Since 2010, the Claire Rosen & Samuel Edes Prize for Emerging Artists has offered recent graduates of four universities, UChicago among them, the chance at a $30,000 award. This year, the prize was awarded to Lila Newman, AB’09, whose winning proposal is for a performance piece about Ora D. Nichols, a pioneer of radio sound effects.
Newman has reconstructed some of the machines that Nichols used to make her iconic sounds, and her performance will showcase this trailblazer’s penchant for audible metaphors—how a roller skate on a wooden plank can sound more like a sliding door than an actual sliding door, or how there’s no way to be too literal about deciding how magic, for example, should sound.
“I started writing for Prairie Home Companion this past fall,” said Newman, “and in doing so, got really interested in how radio tells stories. So I went down this rabbit hole into early radio sound effects. Also, full disclosure: My father is a sound man for a living, so I’ve been raised hearing sounds really differently.”
If you’ve ever heard Orson Welles’ 1938 radio version of The War of the Worlds, then you’ve heard Ora Nichols’ singular, innovative sounds, and you know how those sounds contributed to the near-mythical verisimilitude of that broadcast.
But even for her best-known work, Nichols herself is not particularly well known. Newman hopes to recover a fascinating, all-but-forgotten chapter in the history of sound. And given that the chapter in question has a female protagonist, the gender politics of the project are unavoidable. But for Newman, focusing tightly on Nichols’ work is itself a form of corrective history, a feminist gesture.
“We’re allowed to tell the stories of men without their families, or the domestic sphere, but I don’t think that’s the case with women, for the most part,” Newman says. “Where she [Nichols] was remarkable was in her artistry, and how she stood as a person. Not a woman, not a man, just a person making art and [taking] innovative steps in sound.”
Which is not to say that Newman is indifferent to Nichols’ gender. “I’m happy she’s a woman,” she concludes, “because then I get to play her.”
Witnessing a Trajectory
The Edes Prize allows some artists to dial up the scope and ambition of their projects, or to slow down their creative processes. When he won the prize last year, sculptor Shane Ward said that he’d been given “the gift of time.” 2011 winner Jacob Hurwitz Goodman echoed that sentiment: “Beyond any question of buying fancy cameras or fancy equipment, it’s how I’m able to sort of relax and use my time that makes a difference in the end.”

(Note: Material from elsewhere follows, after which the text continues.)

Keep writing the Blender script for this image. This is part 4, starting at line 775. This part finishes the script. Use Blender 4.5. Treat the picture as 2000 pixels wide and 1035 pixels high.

Heidi Coleman, director of undergraduate studies for Theater and Performance Studies and Edes Prize juror, is quick to point out that Newman’s project is a different matter. In theater, where collaboration and repeated performances are inherent to the medium, and where production costs can easily skyrocket—especially in New York, where Newman will perform her piece—$30,000 helps to make a project like Newman’s possible.
“This money won’t give her the luxury of time,” Coleman says. “What this amount of money will allow Lila to do is to really collaborate with people in a way that values their time and expertise.”
Coleman is confident that Newman can pull it off, having seen her work grow throughout her time at UChicago. Coleman sees Newman as an ideal Edes Prize recipient—an exciting new voice that will be transformed and amplified by the new opportunities that the prize money will afford.
“It’s so rare that you get to witness a trajectory like this,” Coleman says. “She was always remarkable. So I’m not surprised, but I’m very proud of her.”
The other finalists were filmmaker Sarra Jahedi, AB’09, composer Fusun Koksal, PhD’13, and poet Ariana Nash, AM’13. Visit the UChicago Arts website to learn more about the annual Samuel and Claire Edes Prize for Emerging Artists.
“The purpose of the prize is to provide a jump-start to the careers of promising emerging artists,” explains Mary J. Harvey, associate provost and chair of the Arts Council. “What other foundations do we know of who are giving a prize this substantial—risking, if you will, their money—to see young artists really move ahead in their careers?”